### Stated goal
Repeat the full listing below verbatim and keep the images out.

----- Dataset records -----

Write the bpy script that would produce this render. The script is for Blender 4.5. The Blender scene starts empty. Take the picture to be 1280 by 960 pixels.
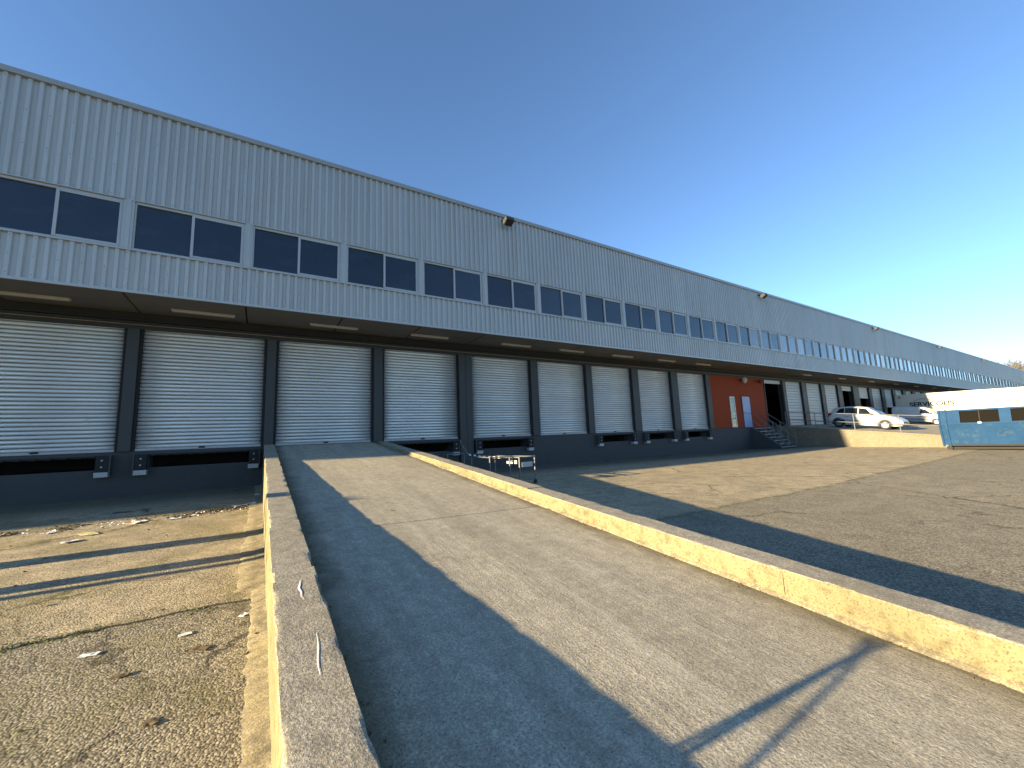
import bpy, bmesh, math, random
from mathutils import Vector, Matrix, noise
random.seed(7)
sc = bpy.context.scene
COL = sc.collection
R = math.radians

# ------------------------------------------------------------------ camera
SUN_EL, SUN_AZ = 11.0, 2.4          # degrees: height, and turn behind the facade line
cd = bpy.data.cameras.new('camera'); cam = bpy.data.objects.new('camera', cd); COL.objects.link(cam)
cd.sensor_fit = 'HORIZONTAL'; cd.sensor_width = 36.0; cd.lens = 502.104 / 1280 * 36
cd.clip_start = 0.05; cd.clip_end = 5000
r_ = Vector((0.849030704, -0.526749988, -0.041003815)); u_ = Vector((-0.035569891, -0.134419424, 0.990285919))
f_ = Vector((0.527144806, 0.839324650, 0.132862658))
cam.matrix_world = Matrix(((r_.x, u_.x, -f_.x, 0), (r_.y, u_.y, -f_.y, -14.93776), (r_.z, u_.z, -f_.z, 0), (0, 0, 0, 1)))
sc.camera = cam

# ------------------------------------------------------------------ sky and sun
sund = Vector((-math.cos(R(SUN_AZ)) * math.cos(R(SUN_EL)), math.sin(R(SUN_AZ)) * math.cos(R(SUN_EL)), math.sin(R(SUN_EL))))
w = bpy.data.worlds.new('World'); sc.world = w; w.use_nodes = True
nt = w.node_tree; nt.nodes.clear()
sky = nt.nodes.new('ShaderNodeTexSky'); sky.sky_type = 'NISHITA'; sky.sun_disc = False
sky.sun_elevation = R(SUN_EL); sky.sun_rotation = math.atan2(sund.x, sund.y)
sky.altitude = 6000; sky.air_density = 1.6; sky.dust_density = 0.0; sky.ozone_density = 3.0
bg = nt.nodes.new('ShaderNodeBackground'); bg.inputs['Strength'].default_value = 0.077
wo = nt.nodes.new('ShaderNodeOutputWorld')
hs = nt.nodes.new('ShaderNodeHueSaturation'); hs.inputs['Saturation'].default_value = 1.0; nt.links.new(sky.outputs[0], hs.inputs['Color']); nt.links.new(hs.outputs[0], bg.inputs[0]); nt.links.new(bg.outputs[0], wo.inputs[0])
sl = bpy.data.lights.new('sun', 'SUN'); so = bpy.data.objects.new('sun', sl); COL.objects.link(so)
sl.energy = 5.0; sl.angle = R(0.5); sl.color = (1.0, 0.80, 0.48)
so.rotation_euler = sund.to_track_quat('Z', 'Y').to_euler()
vs = sc.view_settings; vs.view_transform = 'Standard'; vs.look = 'None'; vs.gamma = 1.0; vs.use_curve_mapping = False
vs.exposure = 2.18

# ------------------------------------------------------------------ helpers: materials
def nodes_of(name):
    m = bpy.data.materials.new(name); m.use_nodes = True
    t = m.node_tree; b = t.nodes['Principled BSDF']
    return m, t, b
def N(t, kind, **kw):
    n = t.nodes.new(kind)
    for k, v in kw.items():
        if k in n.inputs: n.inputs[k].default_value = v
        else: setattr(n, k, v)
    return n
def ramp(t, fac, stops):
    n = t.nodes.new('ShaderNodeValToRGB'); e = n.color_ramp.elements
    while len(e) < len(stops): e.new(0.5)
    for el, (p, c) in zip(e, stops):
        el.position = p; el.color = (c[0], c[1], c[2], 1) if not isinstance(c, (int, float)) else (c, c, c, 1)
    t.links.new(fac, n.inputs[0]); return n.outputs[0]
def mixc(t, fac, a, b, mode='MIX'):
    n = t.nodes.new('ShaderNodeMix'); n.data_type = 'RGBA'; n.blend_type = mode
    for sock, v in ((n.inputs[0], fac), (n.inputs[6], a), (n.inputs[7], b)):
        if isinstance(v, (int, float)): sock.default_value = v
        elif isinstance(v, tuple): sock.default_value = (v[0], v[1], v[2], 1)
        else: t.links.new(v, sock)
    return n.outputs[2]
def math_(t, op, a, b=0.0, c=0.0):
    n = t.nodes.new('ShaderNodeMath'); n.operation = op
    for s, v in zip(n.inputs, (a, b, c)):
        if isinstance(v, (int, float)): s.default_value = v
        else: t.links.new(v, s)
    return n.outputs[0]
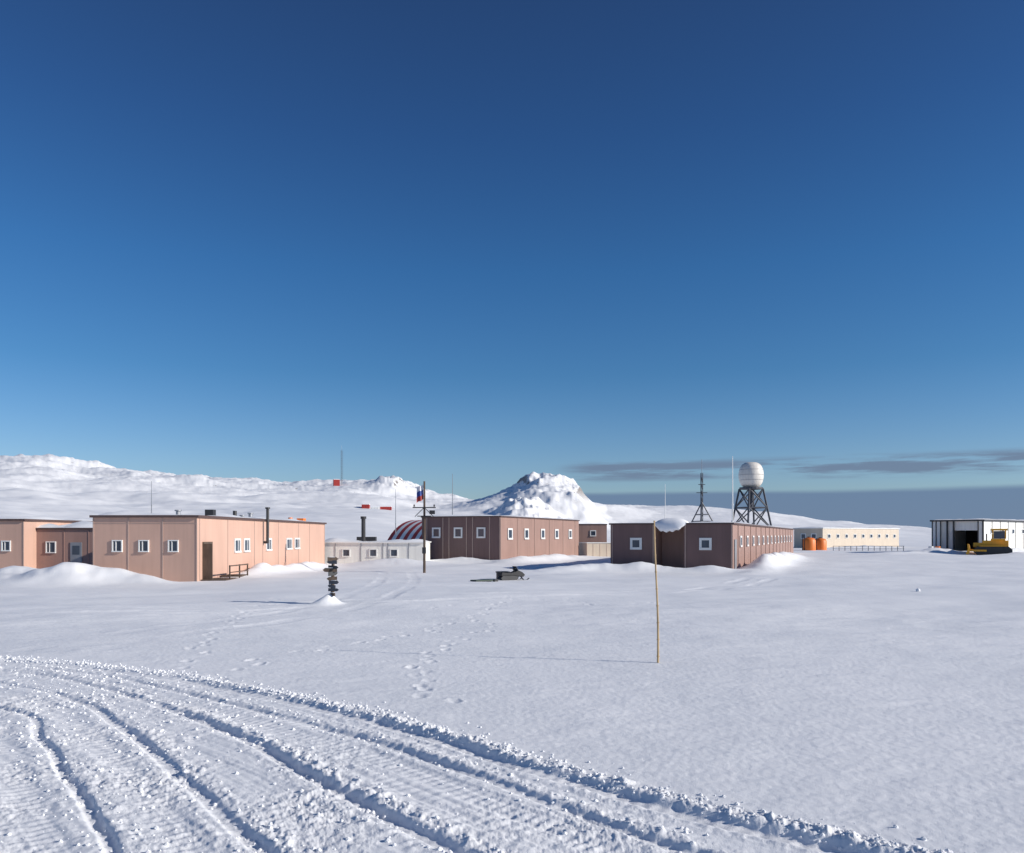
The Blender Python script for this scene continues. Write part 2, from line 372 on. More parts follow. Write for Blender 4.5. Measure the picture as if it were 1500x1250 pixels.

-----

### Finished exercise
Write the bpy script that would produce this render. The script is for Blender 4.5. The Blender scene starts empty. Take the picture to be 1280 by 960 pixels.
import bpy, bmesh, math, random
from mathutils import Vector, Matrix, noise
random.seed(7)
sc = bpy.context.scene
COL = sc.collection
R = math.radians

# ------------------------------------------------------------------ camera
SUN_EL, SUN_AZ = 11.0, 2.4          # degrees: height, and turn behind the facade line
cd = bpy.data.cameras.new('camera'); cam = bpy.data.objects.new('camera', cd); COL.objects.link(cam)
cd.sensor_fit = 'HORIZONTAL'; cd.sensor_width = 36.0; cd.lens = 502.104 / 1280 * 36
cd.clip_start = 0.05; cd.clip_end = 5000
r_ = Vector((0.849030704, -0.526749988, -0.041003815)); u_ = Vector((-0.035569891, -0.134419424, 0.990285919))
f_ = Vector((0.527144806, 0.839324650, 0.132862658))
cam.matrix_world = Matrix(((r_.x, u_.x, -f_.x, 0), (r_.y, u_.y, -f_.y, -14.93776), (r_.z, u_.z, -f_.z, 0), (0, 0, 0, 1)))
sc.camera = cam

# ------------------------------------------------------------------ sky and sun
sund = Vector((-math.cos(R(SUN_AZ)) * math.cos(R(SUN_EL)), math.sin(R(SUN_AZ)) * math.cos(R(SUN_EL)), math.sin(R(SUN_EL))))
w = bpy.data.worlds.new('World'); sc.world = w; w.use_nodes = True
nt = w.node_tree; nt.nodes.clear()
sky = nt.nodes.new('ShaderNodeTexSky'); sky.sky_type = 'NISHITA'; sky.sun_disc = False
sky.sun_elevation = R(SUN_EL); sky.sun_rotation = math.atan2(sund.x, sund.y)
sky.altitude = 6000; sky.air_density = 1.6; sky.dust_density = 0.0; sky.ozone_density = 3.0
bg = nt.nodes.new('ShaderNodeBackground'); bg.inputs['Strength'].default_value = 0.077
wo = nt.nodes.new('ShaderNodeOutputWorld')
hs = nt.nodes.new('ShaderNodeHueSaturation'); hs.inputs['Saturation'].default_value = 1.0; nt.links.new(sky.outputs[0], hs.inputs['Color']); nt.links.new(hs.outputs[0], bg.inputs[0]); nt.links.new(bg.outputs[0], wo.inputs[0])
sl = bpy.data.lights.new('sun', 'SUN'); so = bpy.data.objects.new('sun', sl); COL.objects.link(so)
sl.energy = 5.0; sl.angle = R(0.5); sl.color = (1.0, 0.80, 0.48)
so.rotation_euler = sund.to_track_quat('Z', 'Y').to_euler()
vs = sc.view_settings; vs.view_transform = 'Standard'; vs.look = 'None'; vs.gamma = 1.0; vs.use_curve_mapping = False
vs.exposure = 2.18

# ------------------------------------------------------------------ helpers: materials
def nodes_of(name):
    m = bpy.data.materials.new(name); m.use_nodes = True
    t = m.node_tree; b = t.nodes['Principled BSDF']
    return m, t, b
def N(t, kind, **kw):
    n = t.nodes.new(kind)
    for k, v in kw.items():
        if k in n.inputs: n.inputs[k].default_value = v
        else: setattr(n, k, v)
    return n
def ramp(t, fac, stops):
    n = t.nodes.new('ShaderNodeValToRGB'); e = n.color_ramp.elements
    while len(e) < len(stops): e.new(0.5)
    for el, (p, c) in zip(e, stops):
        el.position = p; el.color = (c[0], c[1], c[2], 1) if not isinstance(c, (int, float)) else (c, c, c, 1)
    t.links.new(fac, n.inputs[0]); return n.outputs[0]
def mixc(t, fac, a, b, mode='MIX'):
    n = t.nodes.new('ShaderNodeMix'); n.data_type = 'RGBA'; n.blend_type = mode
    for sock, v in ((n.inputs[0], fac), (n.inputs[6], a), (n.inputs[7], b)):
        if isinstance(v, (int, float)): sock.default_value = v
        elif isinstance(v, tuple): sock.default_value = (v[0], v[1], v[2], 1)
        else: t.links.new(v, sock)
    return n.outputs[2]
def math_(t, op, a, b=0.0, c=0.0):
    n = t.nodes.new('ShaderNodeMath'); n.operation = op
    for s, v in zip(n.inputs, (a, b, c)):
        if isinstance(v, (int, float)): s.default_value = v
        else: t.links.new(v, s)
    return n.outputs[0]
The Blender Python script for this scene continues. Write part 2, from line 372 on. More parts follow. Write for Blender 4.5. Measure the picture as if it were 1500x1250 pixels.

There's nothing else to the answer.